#### Your objective
In the entries below, which lines run from the one containing "Model this scene" to the one containing "S.view_settings.exposure = 0.0"? Copy exactly those lines, ends included, and no others.
------------------------
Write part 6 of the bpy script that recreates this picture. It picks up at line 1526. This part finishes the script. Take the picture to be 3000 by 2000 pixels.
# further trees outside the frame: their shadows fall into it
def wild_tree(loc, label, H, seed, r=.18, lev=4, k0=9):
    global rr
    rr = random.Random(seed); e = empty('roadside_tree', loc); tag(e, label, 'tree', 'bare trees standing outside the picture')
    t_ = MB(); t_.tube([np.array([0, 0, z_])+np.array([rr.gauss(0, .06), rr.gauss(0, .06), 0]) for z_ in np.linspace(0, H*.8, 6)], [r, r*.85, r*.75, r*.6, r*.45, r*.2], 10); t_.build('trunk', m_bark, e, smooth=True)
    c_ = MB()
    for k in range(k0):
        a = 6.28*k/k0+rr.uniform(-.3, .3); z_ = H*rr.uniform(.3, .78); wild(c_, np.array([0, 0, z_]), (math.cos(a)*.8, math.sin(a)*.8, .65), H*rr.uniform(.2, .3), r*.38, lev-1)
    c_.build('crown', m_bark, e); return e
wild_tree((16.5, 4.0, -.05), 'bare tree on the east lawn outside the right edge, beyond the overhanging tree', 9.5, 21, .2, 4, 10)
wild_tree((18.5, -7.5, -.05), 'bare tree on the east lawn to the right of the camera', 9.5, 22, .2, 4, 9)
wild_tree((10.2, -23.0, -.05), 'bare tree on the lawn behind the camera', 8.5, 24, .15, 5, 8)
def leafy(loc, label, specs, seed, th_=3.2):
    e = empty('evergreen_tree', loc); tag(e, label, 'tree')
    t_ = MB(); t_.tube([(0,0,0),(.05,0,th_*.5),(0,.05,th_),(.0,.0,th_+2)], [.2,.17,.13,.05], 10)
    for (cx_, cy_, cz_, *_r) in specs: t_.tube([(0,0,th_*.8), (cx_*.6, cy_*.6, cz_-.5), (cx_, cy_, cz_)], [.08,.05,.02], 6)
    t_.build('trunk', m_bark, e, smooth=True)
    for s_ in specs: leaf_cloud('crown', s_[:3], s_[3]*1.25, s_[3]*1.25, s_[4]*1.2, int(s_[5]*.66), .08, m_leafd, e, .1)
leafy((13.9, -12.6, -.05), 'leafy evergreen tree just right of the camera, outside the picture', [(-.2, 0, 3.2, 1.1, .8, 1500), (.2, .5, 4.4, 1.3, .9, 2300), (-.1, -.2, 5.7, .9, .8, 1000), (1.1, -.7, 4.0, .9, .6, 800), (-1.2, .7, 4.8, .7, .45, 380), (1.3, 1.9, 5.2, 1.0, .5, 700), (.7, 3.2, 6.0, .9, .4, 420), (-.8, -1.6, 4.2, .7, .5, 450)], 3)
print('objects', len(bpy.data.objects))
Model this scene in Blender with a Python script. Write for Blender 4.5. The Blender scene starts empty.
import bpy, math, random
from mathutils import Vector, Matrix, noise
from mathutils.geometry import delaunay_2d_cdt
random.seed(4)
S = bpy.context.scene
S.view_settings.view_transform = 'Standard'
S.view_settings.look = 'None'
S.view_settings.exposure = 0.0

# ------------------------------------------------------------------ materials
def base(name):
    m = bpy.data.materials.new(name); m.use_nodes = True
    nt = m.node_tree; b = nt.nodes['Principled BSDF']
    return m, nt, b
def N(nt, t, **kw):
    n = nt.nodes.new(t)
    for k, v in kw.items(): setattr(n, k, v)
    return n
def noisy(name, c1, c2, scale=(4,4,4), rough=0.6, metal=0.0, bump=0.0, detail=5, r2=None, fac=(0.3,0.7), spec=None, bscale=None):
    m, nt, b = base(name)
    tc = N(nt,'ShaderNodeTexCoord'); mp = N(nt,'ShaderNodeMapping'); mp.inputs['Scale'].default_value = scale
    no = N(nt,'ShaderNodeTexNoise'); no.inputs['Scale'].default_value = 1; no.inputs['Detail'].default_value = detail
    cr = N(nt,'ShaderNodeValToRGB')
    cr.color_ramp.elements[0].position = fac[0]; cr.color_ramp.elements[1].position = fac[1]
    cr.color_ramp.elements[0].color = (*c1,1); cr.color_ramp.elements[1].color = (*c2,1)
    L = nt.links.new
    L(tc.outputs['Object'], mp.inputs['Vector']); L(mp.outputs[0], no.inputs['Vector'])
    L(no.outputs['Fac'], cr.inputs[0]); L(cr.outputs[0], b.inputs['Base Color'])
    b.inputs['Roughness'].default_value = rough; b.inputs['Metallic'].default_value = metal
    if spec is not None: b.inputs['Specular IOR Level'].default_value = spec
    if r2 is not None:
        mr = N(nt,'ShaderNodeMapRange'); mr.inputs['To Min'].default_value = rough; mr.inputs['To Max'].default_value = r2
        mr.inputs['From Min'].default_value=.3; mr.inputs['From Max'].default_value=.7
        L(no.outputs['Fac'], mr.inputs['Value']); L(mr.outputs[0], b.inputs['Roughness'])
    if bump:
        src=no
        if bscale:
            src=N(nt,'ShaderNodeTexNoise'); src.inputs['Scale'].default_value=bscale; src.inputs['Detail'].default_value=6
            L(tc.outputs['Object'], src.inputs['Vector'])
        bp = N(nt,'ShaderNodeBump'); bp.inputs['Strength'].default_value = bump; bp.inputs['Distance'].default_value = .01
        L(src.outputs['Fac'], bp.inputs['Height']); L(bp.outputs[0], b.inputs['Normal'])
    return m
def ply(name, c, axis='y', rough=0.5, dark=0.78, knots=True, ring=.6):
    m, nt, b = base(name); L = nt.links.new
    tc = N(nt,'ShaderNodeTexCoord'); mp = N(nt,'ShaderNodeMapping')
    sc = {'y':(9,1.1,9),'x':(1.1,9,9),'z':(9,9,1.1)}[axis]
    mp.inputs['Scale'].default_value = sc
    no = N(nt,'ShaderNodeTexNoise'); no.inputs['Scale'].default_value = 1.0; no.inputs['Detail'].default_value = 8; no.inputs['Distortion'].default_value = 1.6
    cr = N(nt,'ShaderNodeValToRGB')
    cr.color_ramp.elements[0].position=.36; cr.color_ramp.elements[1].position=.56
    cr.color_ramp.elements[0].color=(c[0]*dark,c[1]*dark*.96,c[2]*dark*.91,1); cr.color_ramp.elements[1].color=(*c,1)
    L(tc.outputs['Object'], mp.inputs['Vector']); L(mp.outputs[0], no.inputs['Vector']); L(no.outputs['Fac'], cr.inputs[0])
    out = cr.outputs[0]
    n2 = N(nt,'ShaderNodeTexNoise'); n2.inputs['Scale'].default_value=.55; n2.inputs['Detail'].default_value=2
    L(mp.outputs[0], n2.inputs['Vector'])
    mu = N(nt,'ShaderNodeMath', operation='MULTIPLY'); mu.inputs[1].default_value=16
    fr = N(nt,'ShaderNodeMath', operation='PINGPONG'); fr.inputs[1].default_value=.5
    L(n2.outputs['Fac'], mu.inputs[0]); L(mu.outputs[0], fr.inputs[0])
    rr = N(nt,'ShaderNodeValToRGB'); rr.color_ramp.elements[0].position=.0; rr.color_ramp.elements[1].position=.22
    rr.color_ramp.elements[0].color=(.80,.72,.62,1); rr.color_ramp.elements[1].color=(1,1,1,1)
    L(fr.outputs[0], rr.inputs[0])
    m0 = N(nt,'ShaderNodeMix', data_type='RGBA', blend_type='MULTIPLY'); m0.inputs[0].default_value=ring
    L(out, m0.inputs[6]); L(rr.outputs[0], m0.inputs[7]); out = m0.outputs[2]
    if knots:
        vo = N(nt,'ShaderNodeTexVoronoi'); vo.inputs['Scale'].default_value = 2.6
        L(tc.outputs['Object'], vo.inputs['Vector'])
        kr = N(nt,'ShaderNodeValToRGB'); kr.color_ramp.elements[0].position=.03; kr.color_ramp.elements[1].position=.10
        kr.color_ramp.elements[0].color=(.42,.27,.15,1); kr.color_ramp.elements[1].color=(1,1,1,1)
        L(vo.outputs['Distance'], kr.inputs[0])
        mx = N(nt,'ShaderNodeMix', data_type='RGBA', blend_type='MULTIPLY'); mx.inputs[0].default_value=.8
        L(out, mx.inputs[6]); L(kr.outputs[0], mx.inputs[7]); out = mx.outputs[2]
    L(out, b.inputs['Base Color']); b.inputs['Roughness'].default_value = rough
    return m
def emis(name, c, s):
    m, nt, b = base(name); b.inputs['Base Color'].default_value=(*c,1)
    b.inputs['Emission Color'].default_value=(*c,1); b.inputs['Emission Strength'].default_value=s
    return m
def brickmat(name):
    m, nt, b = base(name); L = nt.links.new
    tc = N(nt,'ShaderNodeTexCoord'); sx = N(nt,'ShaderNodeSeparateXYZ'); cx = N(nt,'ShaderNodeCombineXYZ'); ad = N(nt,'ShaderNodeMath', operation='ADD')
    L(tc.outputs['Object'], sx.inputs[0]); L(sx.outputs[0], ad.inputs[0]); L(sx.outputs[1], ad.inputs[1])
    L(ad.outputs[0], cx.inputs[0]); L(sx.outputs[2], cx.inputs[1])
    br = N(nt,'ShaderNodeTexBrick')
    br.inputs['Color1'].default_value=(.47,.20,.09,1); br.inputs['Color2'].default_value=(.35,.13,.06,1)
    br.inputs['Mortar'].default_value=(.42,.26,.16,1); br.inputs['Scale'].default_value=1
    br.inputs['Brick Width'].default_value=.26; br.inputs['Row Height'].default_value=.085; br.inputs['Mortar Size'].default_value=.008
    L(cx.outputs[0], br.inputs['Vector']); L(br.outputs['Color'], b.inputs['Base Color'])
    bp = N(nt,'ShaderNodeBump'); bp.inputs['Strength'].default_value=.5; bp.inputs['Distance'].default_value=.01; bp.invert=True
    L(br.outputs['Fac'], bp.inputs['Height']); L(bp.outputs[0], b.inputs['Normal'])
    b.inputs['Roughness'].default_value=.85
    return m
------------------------
#### Answer for the task
Model this scene in Blender with a Python script. Write for Blender 4.5. The Blender scene starts empty.
import bpy, math, random
from mathutils import Vector, Matrix, noise
from mathutils.geometry import delaunay_2d_cdt
random.seed(4)
S = bpy.context.scene
S.view_settings.view_transform = 'Standard'
S.view_settings.look = 'None'
S.view_settings.exposure = 0.0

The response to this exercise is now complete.